Charmonium production in hot magnetized hyperonic matter -- effects of baryonic Dirac sea and pseudoscalar-vector meson mixing

TL;DR

This paper studies how hot, magnetized strange hadronic matter affects charmonium and open charm mesons, considering baryonic Dirac sea effects, meson mixing, and magnetic field influences, with implications for heavy ion collision experiments.

Contribution

It introduces a comprehensive model including Dirac sea effects, meson mixing, and magnetic fields to analyze charmonium and charm meson modifications in hot strange hadronic matter.

Findings

Distinct peak shifts in $\\psi(3770)$ production cross-sections at high magnetic fields.

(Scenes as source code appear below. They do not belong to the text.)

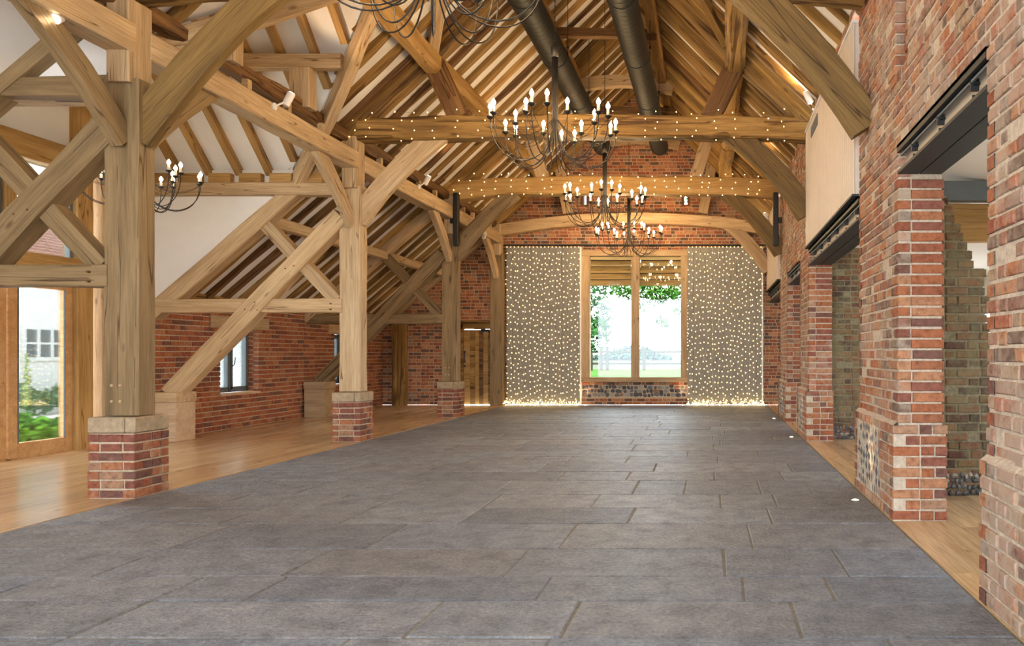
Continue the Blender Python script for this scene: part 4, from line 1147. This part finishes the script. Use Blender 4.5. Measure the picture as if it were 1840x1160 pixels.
# ------------------------------------------------------------------ floor uplights
for i, (x, y, nm) in enumerate(((1.33, 6.83, 'before the nearest full right pier'), (1.30, 12.0, 'before the second right pier'), (1.30, 15.4, 'before the third right pier'), (-3.30, 19.33, 'under the left edge of the far window'), (-.75, 19.33, 'under the right edge of the far window'))):
    p = empty('floor_uplight', (x, y, 0), 'tiny round recessed floor light ' + nm, 'floor light')
    m2 = MB(); m2.lathe((x, y, 0), [(.026, .0), (.034, .004), (.040, .0)], 20); m2.obj('trim_ring', WHITEMET, p)
    m2 = MB(); m2.lathe((x, y, .001), [(0, .002), (.026, .002)], 20); m2.obj('lens', SPOTGLOW, p)
    if i < 3: aimspot((x, y, .02), (x+.15, y, 1.0), 22, 45, (1, .75, .48), .01, .8)
    else: aimspot((x, y-.03, .02), (x, y+.10, .8), 20, 65, (1, .62, .35), .01, .8)

# ------------------------------------------------------------------ outside
def leafcloud(mb, blobs, n, size, seed, m=0):
    rg = random.Random(seed)
    tot = sum(b[3]**2 for b in blobs)
    for (x, y, z, r) in blobs:
        for k in range(int(n*r*r/tot)):
            v = Vector((rg.gauss(0, 1), rg.gauss(0, 1), rg.gauss(0, 1))).normalized()*r*rg.uniform(.5, 1)
            c = Vector((x, y, z))+Vector((v.x, v.y, v.z*.75)); a = Vector((rg.uniform(-1, 1), rg.uniform(-1, 1), rg.uniform(-1, 1))).normalized()
            b = a.orthogonal().normalized()*size*.5; a = a*size*rg.uniform(.6, 1.2)
            mb.add([tuple(c-a), tuple(c+b), tuple(c+a), tuple(c-b)], [(0, 1, 2, 3)], m)
m2 = MB(); m2.add([(-13, 19.9, -.02), (60, 19.9, -.02), (60, 38, .5), (-13, 38, .5), (60, 40, .52), (-13, 40, .52)], [(0, 1, 2, 3), (3, 2, 4, 5)])
tag(m2.obj('lawn', GRASS), 'bright green lawn outside the far window', 'lawn')
m2 = MB(); m2.add([(-160, 40, .52), (160, 40, .52), (160, 110, .9), (-160, 110, .9), (160, 200, 1.2), (-160, 200, 1.2)], [(0, 1, 2, 3), (3, 2, 4, 5)])
tag(m2.obj('field', FIELD), 'pale field beyond the wooden fence', 'field')
# fence
p = empty('post_and_rail_fence', (-5, 37.5, .5), 'weathered post and rail fence seen through the far window', 'fence')
for px_ in (1062, 1080, 1091, 1157, 1232):
    q = P(px_, 662, 37.5)
    m2 = MB(); m2.bevbox(q.x-.08, q.x+.08, 37.42, 37.58, .45, 1.72, .02); m2.obj('fence_post', FENCEW, p)
for (za, zb2) in ((631, 633), (651, 655)):
    a = P(1040, za, 37.5); b = P(1245, zb2, 37.5)
    m2 = MB(); m2.bevbox(a.x, b.x, 37.46, 37.54, (a.z+b.z)/2-.05, (a.z+b.z)/2+.05, .01); m2.obj('fence_rail', FENCEW, p)
# trees
p = empty('tree', (-6.0, 31, .2), 'broad leafy tree at the left of the far window', 'tree')
m2 = MB(); bl = [(P(1062, 500, 30).x, 30, P(0, 505, 30).z, 1.2), (P(1058, 560, 30).x, 30.5, P(0, 560, 30).z, 1.0), (P(1075, 590, 30).x, 30, P(0, 590, 30).z, .6), (P(1040, 620, 30).x, 30, P(0, 600, 30).z, 1.3), (P(1030, 480, 30).x, 31, 5.6, 1.8)]
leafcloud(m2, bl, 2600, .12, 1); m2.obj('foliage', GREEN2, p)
m2 = MB(); m2.tube([(-6.4, 31, 0), (-6.3, 31, 2.4), (-6.1, 31, 5.2)], [.25, .2, .1], 8); m2.obj('trunk', BARK, p)
p = empty('tree', (-.4, 28, .2), 'overhanging tree with light green leaves at the top right of the far window', 'tree')
m2 = MB(); bl = []
for (px_, py_, r) in ((1165, 520, .45), (1185, 530, .42), (1120, 524, .32), (1215, 520, .5), (1150, 548, .16), (1190, 577, .26), (1196, 584, .12), (1216, 560, .18), (1176, 536, .4), (1205, 528, .4), (1140, 530, .34), (1155, 556, .14), (1108, 520, .3), (1130, 515, .3), (1200, 512, .5), (1165, 505, .6)):
    q = P(px_, py_, 26); bl.append((q.x, 26, q.z, r))
bl += [(0, 27, 6, 2.0), (1.5, 27, 5, 2.0)]
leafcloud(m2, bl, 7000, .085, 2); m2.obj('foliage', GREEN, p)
m2 = MB(); m2.tube([(2.2, 28, 0), (2.0, 28, 2.6), (1.0, 27, 4.6), (-1.5, 26, 3.8)], [.3, .25, .12, .03], 8); m2.tube([(1.0, 27, 4.6), (-1.9, 26, 3.9), (-3, 26, 3.6)], [.08, .04, .01], 6); m2.obj('trunk', BARK, p)
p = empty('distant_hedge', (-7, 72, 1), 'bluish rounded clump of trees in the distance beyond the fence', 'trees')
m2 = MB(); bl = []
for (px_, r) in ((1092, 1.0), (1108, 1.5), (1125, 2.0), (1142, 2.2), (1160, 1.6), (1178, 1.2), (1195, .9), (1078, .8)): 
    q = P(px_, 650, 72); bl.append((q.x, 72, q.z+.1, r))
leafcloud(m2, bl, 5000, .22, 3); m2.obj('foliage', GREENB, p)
# boarded canopy outside the far window
p = empty('weatherboard_canopy', (-2, 20.1, 3.4), 'horizontal oak weatherboards behind the top of the far window', 'boards')
for i in range(5):
    m2 = MB(); z = 3.20+i*.175; y0 = 20.15
    m2.add([(-3.6, y0, z), (-.3, y0, z), (-.3, y0+.04, z+.158), (-3.6, y0+.04, z+.158), (-3.6, y0+.035, z), (-.3, y0+.035, z), (-.3, y0+.065, z+.158), (-3.6, y0+.065, z+.158)], [(0, 1, 2, 3), (4, 5, 6, 7), (0, 1, 5, 4), (2, 3, 7, 6), (0, 3, 7, 4), (1, 2, 6, 5)])
    m2.obj('weatherboard', OAK_HONEY, p)
m2 = MB(); m2.box(-3.62, -.28, 20.23, 20.26, 3.2, 4.2); m2.obj('dark_gap_sheet', STEELD, p)  # added black sheet, hides the bright sky so the board gaps look dark
# yard at the left
m2 = MB(); m2.box(-40, -9.15, -6, 19.85, -.25, -.06); tag(m2.obj('yard', GRAVEL), 'pale gravel yard outside the glazed door', 'yard')
p = empty('white_house', (-16, 16, 0), 'white painted house with a tiled hip roof outside the glazed wing', 'house')
m2 = MB(); m2.box(-18.0, -16, 16.4, 30, -.1, 3.75); m2.obj('house_wall', HOUSEW, p)
ro = MB()
e0, e1, f0, f1, zz, hz = -18.3, -15.7, 16.3, 30.4, 3.7, 5.4
xm = (e0+e1)/2
nrow = 22
def rowpt(t):
    return (e1+(xm-e1)*t, f0+3.2*t, f1-3.2*t, zz+(hz-zz)*t)
for i in range(nrow):
    t0, t1 = i/nrow, (i+1)/nrow
    xa, ya, yb2, za = rowpt(t0); xb2, yc, yd, zb3 = rowpt(t1)
    ro.add([(xa, ya, za+.03), (xa, yb2, za+.03), (xb2, yd, zb3), (xb2, yc, zb3), (xa, ya, za-.02), (xa, yb2, za-.02)], [(0, 1, 2, 3), (4, 5, 1, 0)])
    xo = 2*xm-xa; xo2 = 2*xm-xb2
    ro.add([(xa, ya, za+.03), (xo, ya, za+.03), (xo2, yc, zb3), (xb2, yc, zb3)], [(0, 1, 2, 3)])
    ro.add([(xo, ya, za+.03), (xo, yb2, za+.03), (xo2, yd, zb3), (xo2, yc, zb3)], [(0, 1, 2, 3)])
ro.obj('tiled_roof', TILE, p)
m2 = MB(); m2.box(-16.02, -15.94, 17.15, 18.35, 1.18, 2.02); hw = m2.obj('house_window', PAINT_W, p)
for k in range(3):
    for r_ in range(2):
        m2 = MB(); m2.box(-15.945, -15.93, 17.24+k*.36, 17.50+k*.36, 1.27+r_*.35, 1.57+r_*.35); m2.obj('window_light', GREYFR, hw)
m2 = MB(); bl = [(-15.4, 14+.5*i, .24+.1*(i%3), .36) for i in range(16)]
p = empty('border_planting', (-15.4, 17, 0), 'low grey green border plants along the white house', 'plants')
leafcloud(m2, bl, 3600, .07, 8); m2.obj('foliage', GREENBD, p)
p = empty('garden_shrub', (-10.1, 10.9, 0), 'bright green leafy shrub just outside the glazed door', 'shrub')
m2 = MB(); bl = [(-9.9, 10.45+.16*i, .14+.06*(i%2), .28) for i in range(6)]+[(-10.3, 11.1, .20, .34)]
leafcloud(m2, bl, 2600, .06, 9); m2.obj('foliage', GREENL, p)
p = empty('foxglove', (-10.2, 11.05, 0), 'tall thin flowering spike rising out of the shrub by the door', 'plant')
m2 = MB(); m2.tube([(-10.2, 11.05, 0), (-10.22, 11.05, 1.35)], [.01, .004], 6); m2.obj('stem', GREENL, p)
m2 = MB(); rg = random.Random(3)
for k in range(60):
    z = .6+k*.0125; c = Vector((-10.21+rg.uniform(-.03, .03), 11.05+rg.uniform(-.03, .03), z)); s = .032*(1.2-k/90)
    m2.add([tuple(c+Vector(v)*s) for v in OCT[0]], OCT[1])
m2.obj('flowers', FLOWER, p)
m2 = MB()
for k in range(14):
    a = k*2.4; z = .25+k*.03; l = .16*(1-k/20)
    m2.add([(-10.2, 11.05, z), (-10.2+l*.5*math.cos(a)-.02*math.sin(a), 11.05+l*.5*math.sin(a)+.02*math.cos(a), z+.05), (-10.2+l*math.cos(a), 11.05+l*math.sin(a), z+.02), (-10.2+l*.5*math.cos(a)+.02*math.sin(a), 11.05+l*.5*math.sin(a)-.02*math.cos(a), z+.05)], [(0, 1, 2, 3)])
m2.obj('leaves', GREENL, p)
m2 = MB(); m2.box(5.9, 60, -20, 60, -.3, -.1); m2.box(-40, 60, -30, YB-.35, -.3, -.1); tag(m2.obj('ground', GRAVEL), 'pale ground outside on the right and behind', 'ground')

# ------------------------------------------------------------------ light
w = bpy.data.worlds.new('sky'); SC.world = w; w.use_nodes = True
nt = w.node_tree; bg = nt.nodes['Background']; bg.inputs[0].default_value = (.80, .90, 1.0, 1); bg.inputs[1].default_value = 9.0
for l, _ in CH:
    for k in range(3):
        li = bpy.data.lights.new('candle_light', 'POINT'); li.energy = 42; li.color = (1, .66, .33); li.shadow_soft_size = .05
        a = 2.1*k+.3
        o = bpy.data.objects.new('candle_light', li); COL.objects.link(o); o.location = (l[0]+.62*math.cos(a), l[1]+.62*math.sin(a), l[2]+.28)
sl = bpy.data.lights.new('sun', 'SUN'); sl.energy = 9; sl.angle = math.radians(15); sl.color = (1, .96, .9)
so = bpy.data.objects.new('sun', sl); COL.objects.link(so); so.location = (10, 0, 20)
so.rotation_euler = Vector((.30, .25, -.92)).to_track_quat('-Z', 'Y').to_euler()
cam = bpy.data.cameras.new('camera'); co = bpy.data.objects.new('camera', cam); COL.objects.link(co)
co.location = (0, 0, CAMZ); co.rotation_euler = (math.pi/2, 0, 0)
cam.sensor_width = 36; cam.lens = F/1840*36
cam.shift_x = -(CX-920)/1840; cam.shift_y = (CY-580)/1840
cam.clip_end = 500
SC.camera = co
SC.view_settings.view_transform = 'Standard'; SC.view_settings.look = 'None'; SC.view_settings.exposure = .52; SC.view_settings.gamma = 1
SC.view_settings.use_curve_mapping = False
try:
    SC.cycles.use_denoising = True; SC.cycles.max_bounces = 8; SC.cycles.diffuse_bounces = 5; SC.cycles.transparent_max_bounces = 16
    SC.cycles.sample_clamp_indirect = 6
except Exception as e: print(e)
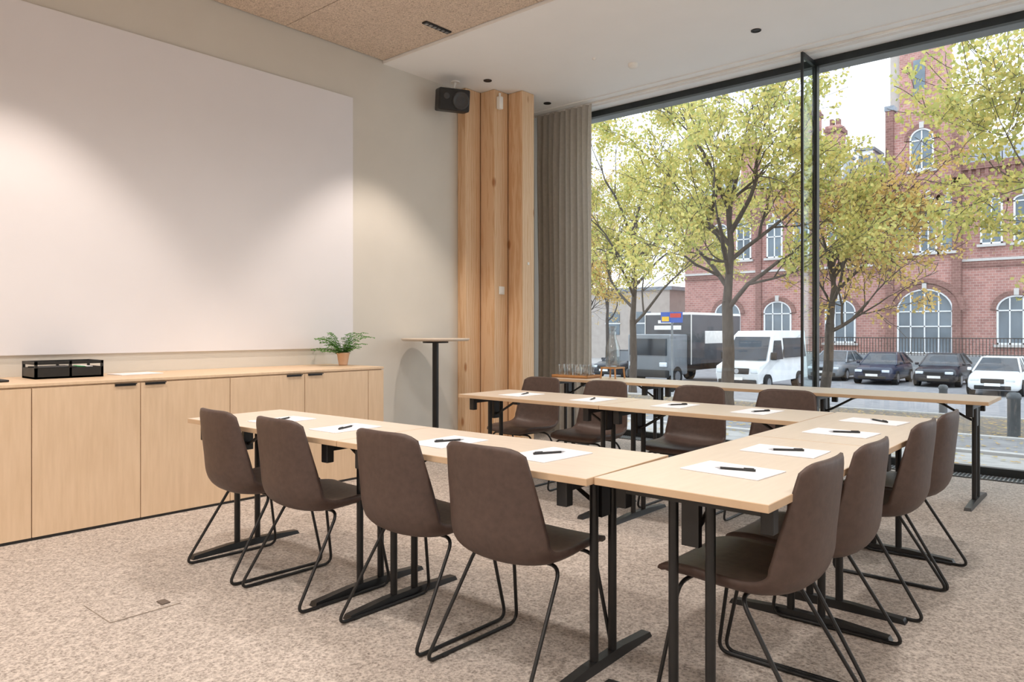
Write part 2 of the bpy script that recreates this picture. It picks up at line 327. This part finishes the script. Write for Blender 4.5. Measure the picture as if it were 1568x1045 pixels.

Magnetic field causes mass splitting of charmonium components due to PV mixing.

Observable effects on dilepton spectra and charm meson production in heavy ion collisions.

Abstract

We investigate the medium modifications of the masses of pseudoscalar open charm ($D$ and $\bar D$) mesons and the charmonium state ($\psi(3770)$) in hot isospin asymmetric strange hadronic medium in the presence of an external magnetic field within a chiral effective model. The in-medium partial decay widths of $\psi(3770)$ to $D\bar D$ mesons are computed from the in-medium masses of the initial and final state mesons. These are computed using two light quark pair creation models - (I) the $^3P_0$ model and (II) a field theoretical (FT) model of composite hadrons with quark (and antiquark) constituents. The production cross-sections of $\psi(3770)$, arising from scattering of the $D$ and $\bar D$ mesons, are computed from the relativistic Breit-Wigner spectral function expressed in terms of the in-medium masses and the decay widths of the charmonium state. The effects of the magnetic field are considered due to the Dirac sea (DS) of the baryons, the mixing of the pseudoscalar and vector meson (PV mixing) and the Landau level contributions for the charged hadrons. The production cross-sections of $\psi(3770)$ arising due to scattering of $D^+D^-(D^0\bar{D}^0)$ mesons in the hot magnetized strange hadronic matter are observed to have distinct peak positions, when the magnetic field is large, due to the mass difference of the transverse and longitudinal components of $\psi(3770)$, arising from PV mixing. These can have observable consequences on the dilepton spectra and the production of the charm mesons in ultra-relativistic peripheral heavy ion collision experiments, where the produced magnetic field is huge.